歌で私が注目させられたのがミュラの真風涼帆。ますますよくなっていて、目立つ存在でした。
これは↓フィナーレ。
歌といえばなんといってもナポレオンの母レティツィア役の専科・美穂圭子ですね。今回最も印象に残った歌でした。今回は楽曲があまり耳に残らないといいましたが、彼女は別格。すごい感情表現で客席を鷲掴みにしていました。
今回随一のおいしい役回りだったのが北翔海莉。もちろん歌は定評があるところで、今回も美穂圭子と共に目立っていました。それと私が見直したのは演技の方。腹黒い黒幕で、ナポレオンを利用しつくして、最後には退位を迫るという役を抑えた演技(いつもはやり過ぎ感が強いですが)で好演していました。以前のカサブランカでの演技もよかったですが、私的には今回が一番いい演技だと思いました。

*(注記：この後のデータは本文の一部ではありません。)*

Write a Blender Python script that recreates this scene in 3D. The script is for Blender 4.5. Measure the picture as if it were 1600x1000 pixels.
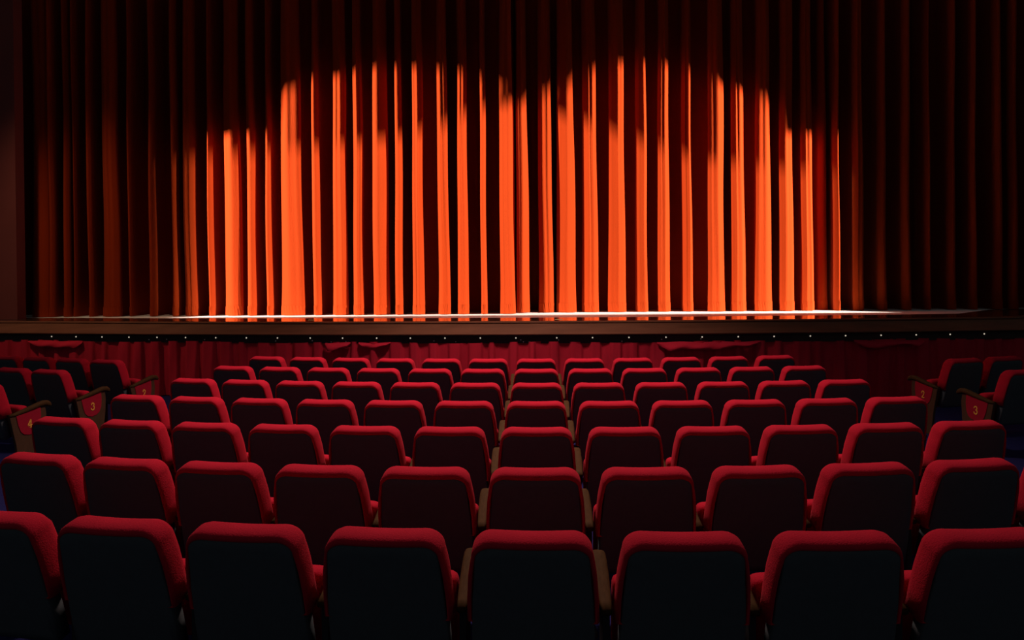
import bpy, math, random
from mathutils import Matrix, Vector
for o in list(bpy.data.objects): bpy.data.objects.remove(o)
C = bpy.context.scene.collection
S = bpy.context.scene
random.seed(5)

# ------------------------------------------------------------ camera
CAM_X, CAM_Z, YAW, PITCH, ROLL = 0.011, 1.8386, 0.03795, 0.007, -0.009
cd = bpy.data.cameras.new('camera'); cam = bpy.data.objects.new('camera', cd); C.objects.link(cam)
cd.sensor_width = 36; cd.lens = 1060 / 1600 * 36; cd.shift_y = -60.8 / 1600
cd.clip_start = 0.05; cd.clip_end = 100
cam.matrix_world = (Matrix.Translation((CAM_X, 0, CAM_Z)) @ Matrix.Rotation(YAW, 4, 'Z')
                    @ Matrix.Rotation(math.pi/2 - PITCH, 4, 'X') @ Matrix.Rotation(ROLL, 4, 'Z'))
S.camera = cam
# ------------------------------------------------------------ world, exposure
w = bpy.data.worlds.new('world'); S.world = w; w.use_nodes = True
w.node_tree.nodes['Background'].inputs[0].default_value = (0.85, 0.95, 1.0, 1)
w.node_tree.nodes['Background'].inputs[1].default_value = 0.055
S.view_settings.view_transform = 'Standard'; S.view_settings.look = 'None'
S.view_settings.exposure = 0; S.view_settings.gamma = 1; S.view_settings.use_curve_mapping = False
# ------------------------------------------------------------ lamps
def spot(name, loc, target, power, angle, blend, radius, color):
    l = bpy.data.lights.new(name, 'SPOT'); l.energy = power; l.spot_size = math.radians(angle)
    l.spot_blend = blend; l.shadow_soft_size = radius; l.color = color
    o = bpy.data.objects.new(name, l); C.objects.link(o); o.location = loc
    o.rotation_euler = (Vector(target) - Vector(loc)).to_track_quat('-Z', 'Y').to_euler()
    return o
LAMP_L = (-13.5, 5.4, 5.2); LAMP_R = (13.8, 5.4, 5.2)
spot('side_spotlight', LAMP_L, (-1, 11.9, 3), 33000, 60, 0.1, 0.012, (1.0, 0.90, 0.78))
spot('side_spotlight', LAMP_R, (1, 12.2, 3), 46000, 60, 0.1, 0.012, (1.0, 0.90, 0.78))
# house lamp hung over the front rows
spot('house_lamp', (-0.5, 7.2, 7.2), (-0.6, 6.5, 0.6), 2350, 92, 1.0, 0.35, (1.0, 0.72, 0.62))
# fill lamp added high out of view, brightening the curtain's dark left end and apron
spot('left_fill_lamp', (-8.6, 7.9, 6.8), (-7.3, 11.3, 1.8), 480, 66, 1.0, 0.2, (1.0, 0.66, 0.40))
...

なにしろ稽古に途中参加ですから、よく入り込めたものだと思います。これも人柄でしょうか。それにしても歌劇団の配慮もかなりのものですね。
専科ではあとのお二人、バラス/フランツI世の一樹千尋と老マルモン役の英真なおきも星組公演にはなくてはならない芸達者で、今回も存在感はさすがでした。専科ここにありといった感のある芝居でしたね。

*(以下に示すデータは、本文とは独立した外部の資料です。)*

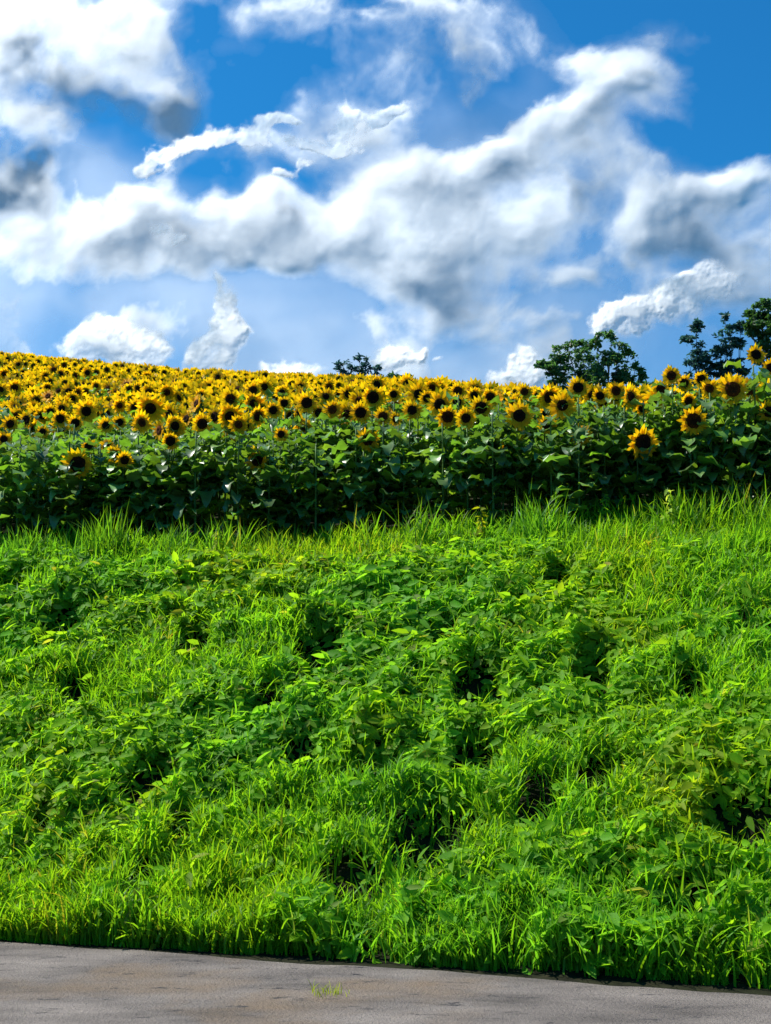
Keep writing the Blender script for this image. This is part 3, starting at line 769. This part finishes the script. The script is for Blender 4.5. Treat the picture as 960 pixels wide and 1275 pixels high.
tree('broadleaf_tree', 745, 48, [(676, 450, 11, .1), (690, 445, 16, 0), (706, 432, 16, .3), (724, 436, 18, -.3), (722, 456, 18, .2), (742, 424, 15, 0), (762, 416, 13, .3), (772, 428, 13, -.3), (757, 440, 18, 0),
     (783, 440, 13, .2), (745, 462, 18, -.5), (770, 458, 17, 0), (792, 456, 12, .4), (798, 468, 10, 0), (700, 466, 14, .2), (682, 458, 10, 0), (735, 446, 16, .6), (776, 474, 14, 0), (722, 474, 14, .3)],
     'dark bushy tree with a wide low crown standing behind the crest', 'tree', M_TREELEAF, 752, .14, 175, rad=.05)
tree('slender_tree', 866, 44, [(866, 405, 8, 0), (860, 420, 10, .1), (872, 428, 10, -.1), (864, 440, 10, .1), (876, 445, 10, 0), (884, 452, 9, .2), (858, 450, 6, 0)],
     'slender dark tree with loose clumps, leftmost of the right-hand trees', 'tree', M_FARLEAF, 878, .125, 115, rad=.03)
tree('slender_tree', 905, 44, [(903, 395, 8, 0), (912, 405, 10, .2), (898, 413, 10, -.1), (908, 422, 11, 0), (920, 430, 9, .2), (896, 432, 9, .1), (890, 442, 8, 0), (922, 408, 8, .2), (925, 462, 9, 0)],
     'slender dark tree with a forked bare trunk showing below its crown', 'tree', M_FARLEAF, 908, .125, 115, rad=.032)
tree('broadleaf_tree', 960, 43, [(946, 380, 12, 0), (938, 392, 12, .3), (956, 376, 13, 0), (966, 392, 16, -.2), (948, 402, 14, .2), (934, 408, 9, 0), (962, 415, 16, .2), (984, 385, 18, 0), (990, 410, 18, 0), (975, 430, 15, .2), (950, 424, 12, .2), (1000, 435, 18, 0), (1010, 400, 16, .3)],
     'dense dark tree rising out of the picture at the right edge', 'tree', M_TREELEAF, 975, .135, 140, rad=.06)
tree('distant_tree', 444, 95, [(422, 456, 7, 0), (432, 450, 7, 0), (428, 462, 8, .3), (440, 460, 9, 0), (448, 446, 7, .4), (455, 452, 8, 0), (462, 458, 8, 0), (470, 458, 7, .4), (450, 465, 9, 0), (436, 468, 8, 0), (466, 468, 8, 0)],
     'small distant bluish tree peeping over the sunflower crest', 'tree', M_FARLEAF, 445, .22, 60, rad=.06)
tree('distant_bush', 492, 92, [(484, 468, 5, 0), (490, 466, 6, 0), (496, 471, 5, 0)], 'tiny dark bush on the crest, right beside the distant bluish tree', 'bush', M_TREELEAF, 490, .26, 50, rad=.04)
tree('distant_bush', 512, 92, [(506, 470, 5, 0), (512, 473, 5, 0), (500, 473, 4, 0)], 'low dark bush on the crest, second from the distant bluish tree', 'bush', M_TREELEAF, 510, .26, 50, rad=.04)
tree('distant_bush', 800, 52, [(792, 478, 10, 0), (806, 478, 12, 0), (818, 484, 9, 0), (786, 486, 9, 0), (830, 486, 8, 0)], 'dark scrub behind the sunflowers, right of the bushy tree', 'bush', M_TREELEAF, 806, .2, 80, rad=.04)

# ------------------------------------------------------------------ sky
w = bpy.data.worlds.new('World'); scene.world = w; w.use_nodes = True
nt = w.node_tree; N = nt.nodes; L = nt.links
for n_ in list(N): N.remove(n_)
SUN_EL, SUN_AZ = 54.0, -76.0        # azimuth from +Y toward +X: the sun stands high on the left, beyond the field
sdir = Vector((math.sin(R(SUN_AZ)) * math.cos(R(SUN_EL)), math.cos(R(SUN_AZ)) * math.cos(R(SUN_EL)), math.sin(R(SUN_EL))))

SOFT = [ # px, py, rx, ry, rot, amount  (of sky; negative = open blue)
 (80, 40, 120, 60, 0, .75), (190, 75, 45, 70, 10, .6), (95, 125, 130, 60, 0, .6), (35, 170, 62, 45, 0, .9), (35, 228, 85, 34, 0, .9), (105, 215, 32, 50, 0, .5), (225, 130, 40, 70, 0, .4),
 (160, 300, 190, 55, -8, .55), (30, 310, 110, 60, 0, .5), (150, 350, 120, 30, -5, .3), (210, 255, 70, 30, 10, .3), (240, 330, 130, 34, -5, .35),
 (320, 262, 62, 48, 20, .9), (355, 300, 60, 34, 0, .5), (430, 290, 44, 60, 0, .65), (300, 320, 120, 25, 0, .3),
 (505, 225, 62, 42, 20, .85), (560, 225, 60, 50, 10, .5), (610, 215, 60, 55, 30, .7), (650, 270, 70, 48, 0, .5), (560, 290, 110, 45, 0, .55), (500, 345, 70, 30, 0, .6), (560, 385, 40, 40, 0, .45), (620, 370, 60, 40, 0, .4),
 (650, 165, 40, 50, 0, .55), (700, 150, 60, 40, 20, .6), (725, 70, 60, 34, -20, .7), (790, 105, 55, 40, 20, .75), (815, 75, 30, 24, 0, .4), (740, 120, 60, 40, 0, .3), (700, 250, 60, 60, 0, .3),
 (440, 18, 150, 30, 4, .6), (600, 30, 130, 40, 8, .45), (540, 90, 100, 40, 10, .3), (590, 130, 90, 30, 5, .3),
 (932, 200, 34, 44, -15, .95), (905, 240, 50, 40, 10, .7), (840, 235, 60, 34, 5, .7), (800, 270, 44, 44, 0, .7), (860, 290, 60, 34, 0, .5), (700, 350, 60, 26, 0, .45), (860, 362, 90, 40, 10, .45), (930, 330, 60, 50, 0, .3),
 (330, 105, 80, 40, 0, -.6), (900, 90, 90, 110, 0, -.9), (195, 328, 18, 22, 0, -.45), (178, 205, 26, 36, 0, -.5), (400, 110, 70, 40, 0, -.4), (330, 410, 70, 40, 0, -.6), (650, 440, 120, 26, 0, -.35), (250, 235, 26, 30, 0, -.3), (385, 210, 40, 22, 0, -.5), (470, 190, 30, 20, 0, -.3), (180, 395, 60, 20, 0, -.3), (720, 300, 30, 30, 0, -.25), (760, 230, 22, 30, 0, -.3)]
SOFT += [(140, 425, 95, 45, 0, .6), (275, 420, 60, 50, 0, .4), (500, 440, 62, 30, 0, .45), (655, 462, 62, 35, 0, .55), (10, 410, 50, 60, 0, .6), (820, 385, 90, 36, 20, .4), (365, 460, 60, 20, 0, .4), (340, 180, 110, 24, 5, .3), (215, 200, 50, 26, 30, .35), (455, 165, 60, 28, 0, .35), (620, 240, 200, 130, 30, .55), (590, 100, 200, 60, 10, .32), (120, 350, 220, 90, 0, .38), (300, 230, 34, 30, 0, -.6), (330, 345, 60, 20, 0, -.4), (480, 110, 50, 24, 0, -.3), (640, 410, 160, 40, 0, .25), (400, 380, 100, 20, 0, -.3), (820, 170, 50, 22, 0, -.5), (775, 350, 40, 22, 0, -.3), (850, 300, 120, 90, 0, .35), (110, 80, 150, 110, 0, .28), (380, 300, 120, 60, 0, .25)]
SHADE = [(560, 300, 110, 40, 20, .15), (680, 200, 90, 50, 35, .3), (200, 320, 160, 40, 0, .35), (860, 260, 80, 40, 10, .1), (620, 90, 120, 50, 0, .35), (60, 95, 80, 40, 0, .5), (330, 200, 130, 26, 5, .5), (35, 228, 90, 34, 0, 1.1), (150, 140, 120, 44, 0, .95), (235, 120, 30, 80, 0, .55), (500, 328, 70, 18, 0, .3), (690, 240, 60, 40, 0, .4), (20, 90, 40, 40, 0, .4), (760, 150, 60, 26, 0, .3), (880, 300, 80, 30, 0, .45), (560, 350, 60, 20, 0, .3), (360, 275, 40, 16, 20, .3), (470, 290, 26, 26, 0, .2), (540, 120, 120, 50, 0, .3), (430, 30, 80, 14, 0, .2)]  # grey undersides, painted in by cutting the light let through
CRISP = [(255, 180, 34, 7, 15, .9), (300, 180, 44, 7, 5, .8), (398, 190, 60, 7, -4, .9), (458, 162, 28, 9, 40, .9), (215, 196, 40, 9, 30, .6), (300, 190, 70, 16, 8, .35), (430, 182, 50, 20, 0, .35), (205, 200, 34, 15, 30, 1), (185, 218, 12, 14, 0, .7), (238, 182, 12, 12, 0, .8), (275, 170, 24, 10, -12, .9), (315, 175, 22, 13, 20, 1), (345, 160, 30, 10, 15, 1), (365, 152, 14, 6, 10, .8), (375, 185, 34, 7, -12, .9), (410, 193, 34, 7, 4, .9), (425, 165, 13, 30, -10, 1), (440, 150, 12, 10, 30, .8), (446, 178, 13, 14, 30, .7),
 (478, 152, 20, 10, 30, 1.0), (500, 138, 20, 6, 5, .9), (372, 210, 34, 4, 0, .8), (350, 212, 14, 4, 0, .7), (205, 288, 12, 12, 20, .8), (220, 298, 14, 8, 20, .6), (140, 420, 46, 30, 0, 1.1), (105, 435, 40, 24, 0, 1), (175, 432, 40, 24, 0, 1), (5, 395, 22, 34, 0, 1.0), (15, 430, 26, 30, 0, .9), (280, 378, 13, 30, 5, 1), (292, 372, 9, 26, 0, .7), (285, 410, 24, 20, 5, 1), (262, 440, 40, 20, 25, 1.1), (300, 412, 22, 8, 10, .7),
 (365, 462, 44, 14, 0, 1), (485, 442, 22, 22, 0, 1), (520, 436, 24, 10, 15, 1), (545, 445, 8, 6, 0, .9), (655, 460, 26, 26, 20, 1.1), (630, 478, 30, 14, 0, 1), (745, 402, 18, 10, 30, 1), (770, 386, 20, 10, 10, .9), (795, 388, 16, 22, 20, .8), (828, 372, 14, 22, 20, .95), (845, 352, 22, 10, 35, .9), (885, 350, 40, 24, 0, .55)]
CRISP = [(a, b - (2 if b < 230 else 0), c * 1.05, d * (1.75 if b < 230 else 1.15), e, f * (.95 if b < 230 else 1)) for a, b, c, d, e, f in CRISP]
CRISP += [(800, 388, 80, 30, 15, .55), (870, 362, 70, 34, 10, .55), (280, 425, 40, 40, 0, .5), (500, 448, 60, 16, 0, .5)]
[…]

存在感ではメッテルニヒ/シェイエスの美城れんも眼が行きました。
あと、歌で忘れてはいけないのがテレーズの音花ゆりです。この人が歌いだすと場が締まりますね。画像がないのが残念。
ちょっと書ききれないのでその他の出演者の感想は次回観劇の感想にまわしますが、群衆シーンも迫力があってよかったです。

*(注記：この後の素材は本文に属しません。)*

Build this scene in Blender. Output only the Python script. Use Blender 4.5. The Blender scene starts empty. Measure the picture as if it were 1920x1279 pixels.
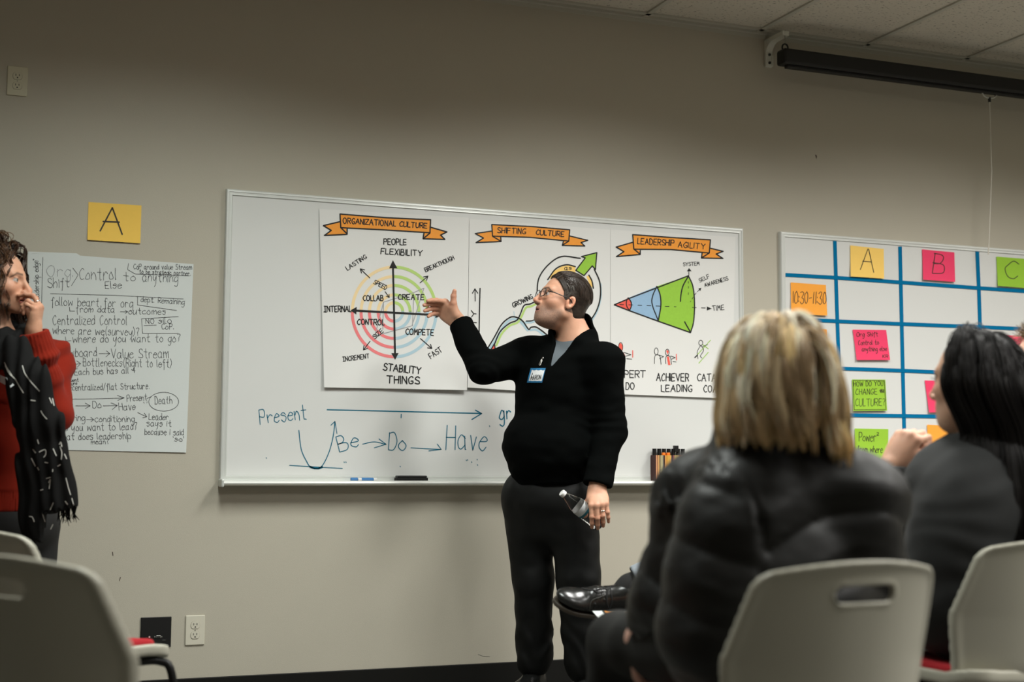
import bpy, bmesh, math, random
import numpy as np
from mathutils import Vector, Matrix

SC = bpy.context.scene
COL = SC.collection
rng = np.random.default_rng(7)
random.seed(7)

# ---------------------------------------------------------------- camera
F_PX, CX, CY = 2600.0, 960.0, 639.5
YAW, PITCH, ROLL = 0.37516639, 0.08864699, 0.00524682
CAM_H = 0.95
WALL_Y = 5.665
CEIL_Z = 3.04
fwd = np.array([math.sin(YAW)*math.cos(PITCH), math.cos(YAW)*math.cos(PITCH), math.sin(PITCH)])
rgt0 = np.array([math.cos(YAW), -math.sin(YAW), 0.0])
up0 = np.cross(rgt0, fwd)
rgt = math.cos(ROLL)*rgt0 + math.sin(ROLL)*up0
upv = -math.sin(ROLL)*rgt0 + math.cos(ROLL)*up0
CAM = np.array([0, 0, CAM_H])
cam_data = bpy.data.cameras.new('camera')
cam_data.sensor_width = 36.0
cam_data.lens = F_PX/1920.0*36.0
cam_data.clip_start = 0.05
cam_data.dof.use_dof = True
cam_data.dof.focus_distance = 5.75
cam_data.dof.aperture_fstop = 2.2
cam = bpy.data.objects.new('camera', cam_data)
cam.matrix_world = Matrix([[rgt[0], upv[0], -fwd[0], CAM[0]], [rgt[1], upv[1], -fwd[1], CAM[1]],
                           [rgt[2], upv[2], -fwd[2], CAM[2]], [0, 0, 0, 1]])
COL.objects.link(cam)
SC.camera = cam

# ---------------------------------------------------------------- exposure and lights
SC.view_settings.view_transform = 'Standard'
SC.view_settings.look = 'None'
SC.view_settings.gamma = 1.0
SC.view_settings.use_curve_mapping = False
SC.view_settings.exposure = -0.05
world = bpy.data.worlds.new('world')
world.use_nodes = True
world.node_tree.nodes['Background'].inputs[0].default_value = (0.5, 0.5, 0.5, 1)
world.node_tree.nodes['Background'].inputs[1].default_value = 0.0
SC.world = world
try:
    SC.cycles.use_denoising = True
    SC.cycles.max_bounces = 8
    SC.cycles.transparent_max_bounces = 12
except Exception:
    pass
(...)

フィナーレは割とあっさり目でした。芝居本編の方で時間がとられて配分できなくなったのでしょうね。
トップのデュエットは黒を基調とした衣装で落ち着いた印象でした。
最後のパレードでは、北翔海莉のエトワールがよかったです。なにせ贔屓なもので(笑)。
以上簡単な感想です。いろいろ書きましたが、リピートの価値は大アリな大作でした。お勧めです。
次回はもう少し前の席になりますので、もっと出演者の表情なども見られると思います。今回の舞台は日々かなり変化し続けているとのことですから、楽しみにしています。
去年同様のつたない感想をここまでお読みいただいき、ありがとうございました。
今年もどうぞよろしくお願いします。